## Begin

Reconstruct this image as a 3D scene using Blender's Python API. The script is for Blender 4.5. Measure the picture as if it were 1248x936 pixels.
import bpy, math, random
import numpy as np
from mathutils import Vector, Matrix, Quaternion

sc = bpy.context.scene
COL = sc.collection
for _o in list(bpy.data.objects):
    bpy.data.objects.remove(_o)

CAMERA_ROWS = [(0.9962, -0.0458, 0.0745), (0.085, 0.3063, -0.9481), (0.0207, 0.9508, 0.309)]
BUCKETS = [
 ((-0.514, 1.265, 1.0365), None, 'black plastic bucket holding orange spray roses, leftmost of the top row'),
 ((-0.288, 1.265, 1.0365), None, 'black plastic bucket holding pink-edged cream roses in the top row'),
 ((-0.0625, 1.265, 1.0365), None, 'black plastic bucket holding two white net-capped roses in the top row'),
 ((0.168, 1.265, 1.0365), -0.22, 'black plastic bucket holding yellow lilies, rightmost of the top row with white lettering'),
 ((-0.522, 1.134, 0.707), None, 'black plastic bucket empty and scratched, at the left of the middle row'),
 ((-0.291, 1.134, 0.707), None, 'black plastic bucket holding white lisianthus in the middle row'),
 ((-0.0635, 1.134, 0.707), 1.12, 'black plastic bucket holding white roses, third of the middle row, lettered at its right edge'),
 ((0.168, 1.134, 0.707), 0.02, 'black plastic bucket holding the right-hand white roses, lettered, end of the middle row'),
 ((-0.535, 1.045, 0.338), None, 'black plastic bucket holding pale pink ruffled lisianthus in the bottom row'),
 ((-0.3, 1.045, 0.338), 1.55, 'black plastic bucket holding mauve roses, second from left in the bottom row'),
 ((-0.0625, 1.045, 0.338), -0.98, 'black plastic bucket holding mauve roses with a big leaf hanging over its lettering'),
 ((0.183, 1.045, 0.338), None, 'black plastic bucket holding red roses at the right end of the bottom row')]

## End

> What is required:
Copy out the material word for word and line for line.

> Answer to this task:
Reconstruct this image as a 3D scene using Blender's Python API. The script is for Blender 4.5. Measure the picture as if it were 1248x936 pixels.
import bpy, math, random
import numpy as np
from mathutils import Vector, Matrix, Quaternion

sc = bpy.context.scene
COL = sc.collection
for _o in list(bpy.data.objects):
    bpy.data.objects.remove(_o)

CAMERA_ROWS = [(0.9962, -0.0458, 0.0745), (0.085, 0.3063, -0.9481), (0.0207, 0.9508, 0.309)]
BUCKETS = [
 ((-0.514, 1.265, 1.0365), None, 'black plastic bucket holding orange spray roses, leftmost of the top row'),
 ((-0.288, 1.265, 1.0365), None, 'black plastic bucket holding pink-edged cream roses in the top row'),
 ((-0.0625, 1.265, 1.0365), None, 'black plastic bucket holding two white net-capped roses in the top row'),
 ((0.168, 1.265, 1.0365), -0.22, 'black plastic bucket holding yellow lilies, rightmost of the top row with white lettering'),
 ((-0.522, 1.134, 0.707), None, 'black plastic bucket empty and scratched, at the left of the middle row'),
 ((-0.291, 1.134, 0.707), None, 'black plastic bucket holding white lisianthus in the middle row'),
 ((-0.0635, 1.134, 0.707), 1.12, 'black plastic bucket holding white roses, third of the middle row, lettered at its right edge'),
 ((0.168, 1.134, 0.707), 0.02, 'black plastic bucket holding the right-hand white roses, lettered, end of the middle row'),
 ((-0.535, 1.045, 0.338), None, 'black plastic bucket holding pale pink ruffled lisianthus in the bottom row'),
 ((-0.3, 1.045, 0.338), 1.55, 'black plastic bucket holding mauve roses, second from left in the bottom row'),
 ((-0.0625, 1.045, 0.338), -0.98, 'black plastic bucket holding mauve roses with a big leaf hanging over its lettering'),
 ((0.183, 1.045, 0.338), None, 'black plastic bucket holding red roses at the right end of the bottom row')]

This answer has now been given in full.